Jewellery and gem fans alike will love this exhibition, in which Paula Crevoshay showcases her natural affinity with minerals.
Tuesday-Friday 1.30-6pm; Saturday 10am-12.30pm, 2-5pm; closed Sunday and Monday. General admission €6; concessions €3.
The undisputed queen of colour and one of the most talented independent jewellers at work today, Paula Crevoshay has spent years planning her latest exhibition, Illuminations – Earth to Jewel, which will open at the Musée de Minéralogie in Paris this November. The grand former palace of the Duchess of Vendôme, which overlooks the Luxemburg Gardens, is the perfect location to immerse yourself in what promises to be an illuminating show.
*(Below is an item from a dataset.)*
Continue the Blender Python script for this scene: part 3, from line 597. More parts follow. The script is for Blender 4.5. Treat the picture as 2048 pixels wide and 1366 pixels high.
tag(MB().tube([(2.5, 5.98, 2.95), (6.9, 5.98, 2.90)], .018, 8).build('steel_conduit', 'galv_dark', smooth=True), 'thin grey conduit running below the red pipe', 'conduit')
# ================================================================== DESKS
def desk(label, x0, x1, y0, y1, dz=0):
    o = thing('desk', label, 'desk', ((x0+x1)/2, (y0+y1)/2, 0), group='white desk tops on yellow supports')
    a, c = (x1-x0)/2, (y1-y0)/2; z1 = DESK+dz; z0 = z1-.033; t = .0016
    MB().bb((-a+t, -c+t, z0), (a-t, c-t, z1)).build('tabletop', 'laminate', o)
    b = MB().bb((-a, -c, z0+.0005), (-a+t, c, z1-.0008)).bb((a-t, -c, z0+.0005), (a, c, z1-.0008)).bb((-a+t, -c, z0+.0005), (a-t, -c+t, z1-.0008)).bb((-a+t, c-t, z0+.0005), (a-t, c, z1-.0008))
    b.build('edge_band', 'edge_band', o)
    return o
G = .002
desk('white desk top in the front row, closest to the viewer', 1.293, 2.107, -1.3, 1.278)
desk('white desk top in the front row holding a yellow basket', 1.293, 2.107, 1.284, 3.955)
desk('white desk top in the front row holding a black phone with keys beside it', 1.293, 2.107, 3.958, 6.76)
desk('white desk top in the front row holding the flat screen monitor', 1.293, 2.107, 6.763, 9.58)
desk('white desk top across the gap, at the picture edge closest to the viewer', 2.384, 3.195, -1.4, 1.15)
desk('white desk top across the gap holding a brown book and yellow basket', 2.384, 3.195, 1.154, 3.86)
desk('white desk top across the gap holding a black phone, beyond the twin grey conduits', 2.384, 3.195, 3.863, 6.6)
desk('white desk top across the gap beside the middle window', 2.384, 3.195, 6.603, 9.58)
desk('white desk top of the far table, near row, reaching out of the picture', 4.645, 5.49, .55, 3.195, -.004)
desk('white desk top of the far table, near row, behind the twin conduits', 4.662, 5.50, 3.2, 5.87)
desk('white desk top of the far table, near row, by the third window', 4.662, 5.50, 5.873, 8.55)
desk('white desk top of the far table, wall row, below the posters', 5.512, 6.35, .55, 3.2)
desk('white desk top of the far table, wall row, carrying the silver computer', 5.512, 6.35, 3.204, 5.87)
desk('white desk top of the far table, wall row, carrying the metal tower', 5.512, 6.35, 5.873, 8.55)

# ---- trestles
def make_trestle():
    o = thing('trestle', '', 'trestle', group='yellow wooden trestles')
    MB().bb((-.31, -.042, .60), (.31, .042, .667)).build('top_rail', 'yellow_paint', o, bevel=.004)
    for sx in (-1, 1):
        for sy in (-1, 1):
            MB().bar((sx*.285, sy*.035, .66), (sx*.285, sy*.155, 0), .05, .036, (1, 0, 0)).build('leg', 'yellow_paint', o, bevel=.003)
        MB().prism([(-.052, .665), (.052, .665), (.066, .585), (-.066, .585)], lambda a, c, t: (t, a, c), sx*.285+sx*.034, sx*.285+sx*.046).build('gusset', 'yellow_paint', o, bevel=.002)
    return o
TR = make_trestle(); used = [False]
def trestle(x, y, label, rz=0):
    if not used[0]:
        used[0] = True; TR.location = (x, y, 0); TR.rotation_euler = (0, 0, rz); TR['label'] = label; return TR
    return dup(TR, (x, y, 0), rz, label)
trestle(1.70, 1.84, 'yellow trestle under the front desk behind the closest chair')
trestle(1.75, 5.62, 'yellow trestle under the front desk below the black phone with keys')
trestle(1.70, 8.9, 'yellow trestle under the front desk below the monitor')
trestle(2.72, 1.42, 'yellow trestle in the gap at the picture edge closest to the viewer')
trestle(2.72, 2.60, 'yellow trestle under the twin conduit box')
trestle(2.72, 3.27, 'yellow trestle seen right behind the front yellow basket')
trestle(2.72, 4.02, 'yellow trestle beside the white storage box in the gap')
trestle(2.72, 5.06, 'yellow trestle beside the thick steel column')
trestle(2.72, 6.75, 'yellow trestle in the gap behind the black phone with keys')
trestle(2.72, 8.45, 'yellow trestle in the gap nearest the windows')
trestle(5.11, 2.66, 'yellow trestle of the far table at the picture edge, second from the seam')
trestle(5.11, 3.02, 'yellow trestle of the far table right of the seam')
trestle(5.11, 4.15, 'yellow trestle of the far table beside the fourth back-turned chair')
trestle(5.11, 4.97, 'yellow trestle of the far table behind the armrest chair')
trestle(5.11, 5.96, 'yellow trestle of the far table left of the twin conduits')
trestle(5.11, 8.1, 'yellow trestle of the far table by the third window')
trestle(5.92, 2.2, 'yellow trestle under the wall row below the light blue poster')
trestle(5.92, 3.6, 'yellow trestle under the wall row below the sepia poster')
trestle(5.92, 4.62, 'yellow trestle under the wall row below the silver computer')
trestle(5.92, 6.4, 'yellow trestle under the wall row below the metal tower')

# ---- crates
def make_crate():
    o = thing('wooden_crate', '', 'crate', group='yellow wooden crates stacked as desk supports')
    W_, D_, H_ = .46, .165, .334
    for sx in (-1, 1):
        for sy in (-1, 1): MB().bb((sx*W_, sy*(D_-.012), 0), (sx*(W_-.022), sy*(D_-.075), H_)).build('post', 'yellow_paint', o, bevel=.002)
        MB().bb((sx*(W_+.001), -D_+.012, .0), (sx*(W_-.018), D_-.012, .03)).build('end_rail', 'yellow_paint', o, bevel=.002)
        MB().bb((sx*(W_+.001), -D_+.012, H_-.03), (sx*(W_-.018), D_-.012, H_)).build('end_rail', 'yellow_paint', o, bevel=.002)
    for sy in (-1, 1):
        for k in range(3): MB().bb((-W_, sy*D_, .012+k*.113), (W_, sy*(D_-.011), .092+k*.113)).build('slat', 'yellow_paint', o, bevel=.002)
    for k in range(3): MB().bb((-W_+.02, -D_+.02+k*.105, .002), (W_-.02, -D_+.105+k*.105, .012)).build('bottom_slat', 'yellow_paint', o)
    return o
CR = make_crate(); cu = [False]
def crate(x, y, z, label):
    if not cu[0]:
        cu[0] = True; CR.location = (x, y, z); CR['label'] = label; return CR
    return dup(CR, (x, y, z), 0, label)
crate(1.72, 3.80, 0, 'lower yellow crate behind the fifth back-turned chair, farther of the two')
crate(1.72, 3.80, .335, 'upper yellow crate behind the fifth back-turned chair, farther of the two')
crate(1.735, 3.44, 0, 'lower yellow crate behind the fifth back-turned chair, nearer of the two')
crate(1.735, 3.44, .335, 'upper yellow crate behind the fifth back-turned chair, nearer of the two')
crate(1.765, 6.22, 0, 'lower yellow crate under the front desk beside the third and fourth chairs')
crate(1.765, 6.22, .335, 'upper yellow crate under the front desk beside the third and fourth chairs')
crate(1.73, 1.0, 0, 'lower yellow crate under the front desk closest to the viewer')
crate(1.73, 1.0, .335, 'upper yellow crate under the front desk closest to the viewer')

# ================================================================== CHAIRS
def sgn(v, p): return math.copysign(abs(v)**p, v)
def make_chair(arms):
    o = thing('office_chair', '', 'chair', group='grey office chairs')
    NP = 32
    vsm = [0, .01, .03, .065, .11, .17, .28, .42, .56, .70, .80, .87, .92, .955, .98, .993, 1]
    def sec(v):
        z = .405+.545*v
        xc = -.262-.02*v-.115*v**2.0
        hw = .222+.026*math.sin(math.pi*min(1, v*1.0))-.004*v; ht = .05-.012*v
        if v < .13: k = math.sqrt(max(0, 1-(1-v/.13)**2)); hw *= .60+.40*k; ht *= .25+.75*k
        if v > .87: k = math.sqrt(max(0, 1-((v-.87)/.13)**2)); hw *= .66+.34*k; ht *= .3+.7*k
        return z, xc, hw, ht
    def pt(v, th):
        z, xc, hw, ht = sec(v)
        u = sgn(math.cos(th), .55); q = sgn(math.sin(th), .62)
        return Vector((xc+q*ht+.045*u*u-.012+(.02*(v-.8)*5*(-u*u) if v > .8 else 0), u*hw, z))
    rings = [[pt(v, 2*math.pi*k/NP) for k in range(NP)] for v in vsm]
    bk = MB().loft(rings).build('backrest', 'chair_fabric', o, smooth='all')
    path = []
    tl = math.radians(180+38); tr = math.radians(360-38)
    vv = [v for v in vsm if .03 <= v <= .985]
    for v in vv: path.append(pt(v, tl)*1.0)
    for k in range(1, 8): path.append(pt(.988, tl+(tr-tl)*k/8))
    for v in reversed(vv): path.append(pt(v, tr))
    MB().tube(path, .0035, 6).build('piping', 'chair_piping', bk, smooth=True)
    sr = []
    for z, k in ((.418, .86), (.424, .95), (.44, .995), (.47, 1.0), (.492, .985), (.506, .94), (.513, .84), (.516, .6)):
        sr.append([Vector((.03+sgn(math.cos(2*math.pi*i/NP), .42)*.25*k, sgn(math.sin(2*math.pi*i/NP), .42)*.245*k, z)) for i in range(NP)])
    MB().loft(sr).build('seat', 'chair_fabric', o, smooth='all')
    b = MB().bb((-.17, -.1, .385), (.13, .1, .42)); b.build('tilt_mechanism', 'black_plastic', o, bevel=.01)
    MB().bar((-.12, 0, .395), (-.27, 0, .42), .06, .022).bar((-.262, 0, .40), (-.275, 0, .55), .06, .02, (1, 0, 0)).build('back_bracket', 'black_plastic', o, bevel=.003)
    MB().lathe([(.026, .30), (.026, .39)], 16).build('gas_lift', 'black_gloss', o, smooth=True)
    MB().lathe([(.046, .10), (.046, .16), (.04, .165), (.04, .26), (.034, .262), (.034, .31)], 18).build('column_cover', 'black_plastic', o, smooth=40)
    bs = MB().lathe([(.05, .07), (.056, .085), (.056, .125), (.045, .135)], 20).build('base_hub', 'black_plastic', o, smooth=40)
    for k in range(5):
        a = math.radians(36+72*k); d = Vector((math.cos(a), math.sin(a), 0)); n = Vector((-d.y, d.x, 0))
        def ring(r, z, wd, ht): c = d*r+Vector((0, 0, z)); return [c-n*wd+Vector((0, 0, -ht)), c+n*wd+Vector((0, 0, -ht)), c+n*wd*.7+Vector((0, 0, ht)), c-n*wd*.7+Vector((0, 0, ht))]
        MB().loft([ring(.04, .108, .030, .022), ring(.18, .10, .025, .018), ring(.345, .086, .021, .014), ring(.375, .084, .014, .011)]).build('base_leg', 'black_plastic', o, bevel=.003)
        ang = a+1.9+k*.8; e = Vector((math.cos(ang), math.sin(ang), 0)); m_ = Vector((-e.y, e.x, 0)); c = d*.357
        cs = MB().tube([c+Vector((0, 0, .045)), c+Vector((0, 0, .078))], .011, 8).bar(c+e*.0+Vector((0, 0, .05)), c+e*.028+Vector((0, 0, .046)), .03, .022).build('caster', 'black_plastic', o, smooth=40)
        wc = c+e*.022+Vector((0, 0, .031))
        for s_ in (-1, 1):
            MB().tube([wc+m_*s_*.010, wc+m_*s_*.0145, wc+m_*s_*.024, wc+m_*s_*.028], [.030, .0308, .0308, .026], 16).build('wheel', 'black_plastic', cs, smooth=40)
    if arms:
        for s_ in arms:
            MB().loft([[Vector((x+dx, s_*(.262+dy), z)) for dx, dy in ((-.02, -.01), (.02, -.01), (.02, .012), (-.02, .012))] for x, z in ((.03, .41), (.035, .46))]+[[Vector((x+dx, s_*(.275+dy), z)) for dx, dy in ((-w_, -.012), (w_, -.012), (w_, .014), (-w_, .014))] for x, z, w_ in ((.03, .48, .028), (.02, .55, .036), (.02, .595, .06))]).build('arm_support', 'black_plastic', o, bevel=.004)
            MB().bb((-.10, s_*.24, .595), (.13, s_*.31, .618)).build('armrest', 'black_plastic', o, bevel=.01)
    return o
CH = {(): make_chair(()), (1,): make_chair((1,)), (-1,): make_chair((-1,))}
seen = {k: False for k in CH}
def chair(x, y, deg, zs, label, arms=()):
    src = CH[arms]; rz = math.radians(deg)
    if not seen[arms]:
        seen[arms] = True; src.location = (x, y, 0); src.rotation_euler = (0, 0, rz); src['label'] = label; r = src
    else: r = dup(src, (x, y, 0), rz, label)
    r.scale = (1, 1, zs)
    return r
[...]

The museum houses one of the largest mineral collections in the world, and the exhibition will take visitors on a tour of some of its most beautiful specimens, the gems cut from them and the museum-worthy jewellery Crevoshay creates with these gems.
The exhibition is typical of Alburquerque-based Crevoshay, whose talent for tapping in to a gemstone’s most beautiful qualities means that she will often forgo cut stones, preferring to use baroque gems that remain in their natural state. “I paint with gemstones, not just with their myriad colours but with their light,” she says of her work. "Each gemstone has its own ability to transmit light inherent to that particular mineral. I call it ‘tangible light’ and it is truly the light of the earth.”
By pairing impressive specimens from the museum's vast collection with her own jewels, visitors will be able to trace the journey of a jewel from rough gemstone to finished piece, as well as marvel at the sources of inspiration for Paula's jewels and admire some of her most colourful creations, including her one-of-a-kind Bitterroot brooch - the latest jewel in her Garden of Light series - and a beautiful bracelet set with six spectacular opals, polished but still in their natural, uncut shape.
Paula Crevoshay's wonderfully lifelike Bitterroot brooch, which captures Montana's flower in all its glory using sapphires sourced entirely from the state. The detail is astounding, with graduated sapphires hand-picked by Crevoshay to capture the flower's colour-changing petals and the anthers depicted in enamel.